Stated exercise: In the lines below, output everything from the first line through the line containing "PI = math.pi" exactly as it is. Pictures are not part of the output.

Recorded data:

————————

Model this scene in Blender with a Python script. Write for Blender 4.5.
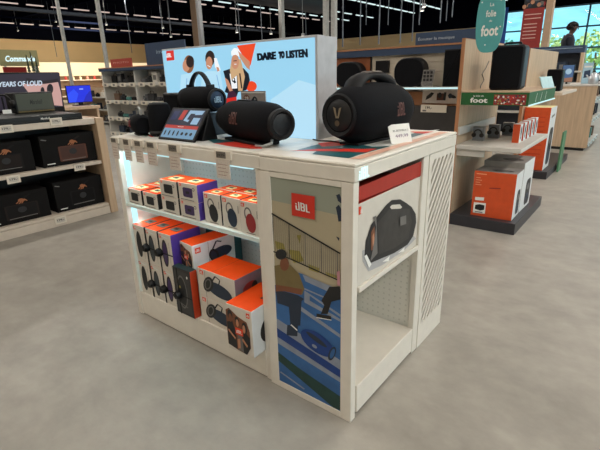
import bpy, bmesh, math, random
from mathutils import Vector, Matrix
random.seed(7)
for o in list(bpy.data.objects): bpy.data.objects.remove(o)
SC = bpy.context.scene
C = SC.collection
PI = math.pi

# ------------------------------------------------------------------ camera
F, PITCH, ROLL, YAW = 437.457, 0.32754, -0.02663, 0.67307
CAM = Vector((0.77055, -1.27621, 1.38622))
_fwd = Vector((-math.sin(YAW)*math.cos(PITCH), math.cos(YAW)*math.cos(PITCH), -math.sin(PITCH)))
_rt = Vector((math.cos(YAW), math.sin(YAW), 0)); _up = _rt.cross(_fwd)
_r = math.cos(ROLL)*_rt + math.sin(ROLL)*_up
_u = -math.sin(ROLL)*_rt + math.cos(ROLL)*_up
cd = bpy.data.cameras.new('camera'); cam = bpy.data.objects.new('camera', cd); C.objects.link(cam)
cd.sensor_width = 36; cd.lens = F/600*36; cd.clip_end = 600; cd.clip_start = 0.02
cam.matrix_world = Matrix(((_r.x, _u.x, -_fwd.x, CAM.x), (_r.y, _u.y, -_fwd.y, CAM.y), (_r.z, _u.z, -_fwd.z, CAM.z), (0, 0, 0, 1)))
SC.camera = cam

def at(px, py, axis, val):
    """the point of the plane x|y|z = val seen at that place of the 600x450 photograph"""
    d = _fwd + _r*((px-300)/F) - _u*((py-225)/F)
    i = 'xyz'.index(axis)
    return CAM + d*((val-CAM[i])/d[i])

# ------------------------------------------------------------------ world, light, exposure
SC.view_settings.view_transform = 'Standard'
try: SC.view_settings.look = 'None'
except Exception: pass
SC.view_settings.gamma = 1.0
SC.view_settings.exposure = 0.0
W = bpy.data.worlds.new('sky'); SC.world = W; W.use_nodes = True
nt = W.node_tree; bg = nt.nodes['Background']
tc = nt.nodes.new('ShaderNodeTexCoord'); sep = nt.nodes.new('ShaderNodeSeparateXYZ'); rmp = nt.nodes.new('ShaderNodeValToRGB')
nt.links.new(tc.outputs['Generated'], sep.inputs[0]); nt.links.new(sep.outputs['Z'], rmp.inputs[0]); nt.links.new(rmp.outputs[0], bg.inputs[0])
rmp.color_ramp.elements[0].position = 0.0; rmp.color_ramp.elements[0].color = (0.42, 0.86, 0.95, 1)
rmp.color_ramp.elements[1].position = 0.5; rmp.color_ramp.elements[1].color = (0.16, 0.5, 0.85, 1)
bg.inputs[1].default_value = 1.25

def area(name, loc, size, size_y, power, color, aim=(0, 0, -1), parent=None, spread=None):
    l = bpy.data.lights.new(name, 'AREA'); l.shape = 'RECTANGLE'; l.size = size; l.size_y = size_y
    l.energy = power; l.color = color
    if spread: l.spread = spread
    o = bpy.data.objects.new(name, l); C.objects.link(o); o.location = loc
    o.rotation_euler = Vector(aim).to_track_quat('-Z', 'Y').to_euler()
    if parent: o.parent = parent
    return o
sun_l = bpy.data.lights.new('sun', 'SUN'); sun_l.energy = 4.0; sun_l.angle = 0.02; sun_l.color = (1, .95, .85)
sun = bpy.data.objects.new('sun', sun_l); C.objects.link(sun); sun.rotation_euler = (math.radians(40), 0, math.radians(30))
ROWS = [(-25.0, 1300), (-12.0, 1100), (-5.0, 760), (0.0, 380), (4.5, 1250), (9.0, 900)]
for rx, pw in ROWS:                       # rows of ceiling tubes over the shop floor; leftmost added to brighten the sign
    area('ceiling_row_light', (rx, 11, 5.9), 0.3, 34, pw, (1.0, 0.93, 0.83))
area('far_left_wall_fill', (-36, 18, 6.2), 3, 36, 4200, (1.0, 0.84, 0.62), aim=(-1, 0, -.8))  # unseen fill lamp aimed at the left wall to brighten it
area('warm_rear_fill_light', (-1, -8.5, 5.9), 12, 0.4, 230, (1.0, 0.72, 0.42))  # extra unseen lamp added to warm the front of the stand
area('window_daylight', (13.6, 3, 2.6), 22, 3.6, 130, (0.86, 0.94, 1.0), aim=(-1, 0, -0.1))

# ------------------------------------------------------------------ materials
def lin(c):
    return tuple((v/255/12.92 if v/255 <= 0.04045 else ((v/255+0.055)/1.055)**2.4) for v in c)
_mats = {}
def mat(name, col=(128, 128, 128), rough=0.5, metal=0.0, emit=0.0, var=0.04, scale=18.0, spec=0.5, bump=0.0):
    if name in _mats: return _mats[name]
    m = bpy.data.materials.new(name); m.use_nodes = True; t = m.node_tree; b = t.nodes['Principled BSDF']
    c = lin(col)
    b.inputs['Roughness'].default_value = rough; b.inputs['Metallic'].default_value = metal
    b.inputs['Specular IOR Level'].default_value = spec
    if emit > 0:
        b.inputs['Base Color'].default_value = (*[v*0.2 for v in c], 1)
        b.inputs['Emission Color'].default_value = (*c, 1); b.inputs['Emission Strength'].default_value = emit
    else:
        co = t.nodes.new('ShaderNodeTexCoord'); nz = t.nodes.new('ShaderNodeTexNoise'); rp = t.nodes.new('ShaderNodeValToRGB')
        nz.inputs['Scale'].default_value = scale; nz.inputs['Detail'].default_value = 3
        t.links.new(co.outputs['Object'], nz.inputs['Vector']); t.links.new(nz.outputs['Fac'], rp.inputs[0])
        rp.color_ramp.elements[0].position = 0.3; rp.color_ramp.elements[1].position = 0.7
        rp.color_ramp.elements[0].color = (*[v*(1-var*2) for v in c], 1); rp.color_ramp.elements[1].color = (*[min(1, v*(1+var*2)) for v in c], 1)
        t.links.new(rp.outputs[0], b.inputs['Base Color'])
        if bump:
            bm_ = t.nodes.new('ShaderNodeBump'); bm_.inputs['Strength'].default_value = bump; bm_.inputs['Distance'].default_value = 0.002
            t.links.new(nz.outputs['Fac'], bm_.inputs['Height']); t.links.new(bm_.outputs[0], b.inputs['Normal'])
    _mats[name] = m; return m

def floor_material():
    m = bpy.data.materials.new('polished_concrete'); m.use_nodes = True; t = m.node_tree; b = t.nodes['Principled BSDF']
    co = t.nodes.new('ShaderNodeTexCoord')
    n1 = t.nodes.new('ShaderNodeTexNoise'); n1.inputs['Scale'].default_value = 1.7; n1.inputs['Detail'].default_value = 9; n1.inputs['Roughness'].default_value = 0.66
    n1.inputs['Distortion'].default_value = 0.15
    n2 = t.nodes.new('ShaderNodeTexNoise'); n2.inputs['Scale'].default_value = 9; n2.inputs['Detail'].default_value = 6
    mp = t.nodes.new('ShaderNodeMapping'); mp.inputs['Scale'].default_value = (1.0, 1.5, 1)
    t.links.new(co.outputs['Object'], mp.inputs[0]); t.links.new(mp.outputs[0], n1.inputs['Vector']); t.links.new(co.outputs['Object'], n2.inputs['Vector'])
    r1 = t.nodes.new('ShaderNodeValToRGB'); r1.color_ramp.elements[0].position = 0.3; r1.color_ramp.elements[1].position = 0.72
    r1.color_ramp.elements[0].color = (*lin((138, 134, 127)), 1); r1.color_ramp.elements[1].color = (*lin((168, 164, 156)), 1)
    r2 = t.nodes.new('ShaderNodeValToRGB'); r2.color_ramp.elements[0].color = (.80, .80, .80, 1); r2.color_ramp.elements[1].color = (1.18, 1.18, 1.18, 1)
    t.links.new(n1.outputs['Fac'], r1.inputs[0]); t.links.new(n2.outputs['Fac'], r2.inputs[0])
    mx = t.nodes.new('ShaderNodeMixRGB'); mx.blend_type = 'MULTIPLY'; mx.inputs[0].default_value = 1
    t.links.new(r1.outputs[0], mx.inputs[1]); t.links.new(r2.outputs[0], mx.inputs[2]); t.links.new(mx.outputs[0], b.inputs['Base Color'])
    r3 = t.nodes.new('ShaderNodeMapRange'); r3.inputs[3].default_value = 0.34; r3.inputs[4].default_value = 0.55
    t.links.new(n1.outputs['Fac'], r3.inputs[0]); t.links.new(r3.outputs[0], b.inputs['Roughness'])
    b.inputs['Specular IOR Level'].default_value = 0.35
    return m

def pegboard_material(name, col, ax='x'):
    m = bpy.data.materials.new(name); m.use_nodes = True; t = m.node_tree; b = t.nodes['Principled BSDF']
    b.inputs['Roughness'].default_value = 0.5
    co = t.nodes.new('ShaderNodeTexCoord'); mp = t.nodes.new('ShaderNodeMapping'); mp.inputs['Scale'].default_value = (32, 32, 32)
    fr = t.nodes.new('ShaderNodeVectorMath'); fr.operation = 'FRACTION'
    sb = t.nodes.new('ShaderNodeVectorMath'); sb.operation = 'SUBTRACT'; sb.inputs[1].default_value = (.5, .5, .5)
    mk = t.nodes.new('ShaderNodeVectorMath'); mk.operation = 'MULTIPLY'; mk.inputs[1].default_value = (1, 0, 1) if ax == 'x' else (0, 1, 1)
    ln = t.nodes.new('ShaderNodeVectorMath'); ln.operation = 'LENGTH'
    gt = t.nodes.new('ShaderNodeMath'); gt.operation = 'GREATER_THAN'; gt.inputs[1].default_value = 0.16
    mx = t.nodes.new('ShaderNodeMixRGB'); mx.inputs[1].default_value = (*lin([v*.91 for v in col]), 1); mx.inputs[2].default_value = (*lin(col), 1)
    for a, bb in ((co.outputs['Object'], mp.inputs[0]), (mp.outputs[0], fr.inputs[0]), (fr.outputs[0], sb.inputs[0]), (sb.outputs[0], mk.inputs[0]), (mk.outputs[0], ln.inputs[0])): t.links.new(a, bb)
    t.links.new(ln.outputs['Value'], gt.inputs[0]); t.links.new(gt.outputs[0], mx.inputs[0]); t.links.new(mx.outputs[0], b.inputs['Base Color'])
    return m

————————

Written solution:
Model this scene in Blender with a Python script. Write for Blender 4.5.
import bpy, bmesh, math, random
from mathutils import Vector, Matrix
random.seed(7)
for o in list(bpy.data.objects): bpy.data.objects.remove(o)
SC = bpy.context.scene
C = SC.collection
PI = math.pi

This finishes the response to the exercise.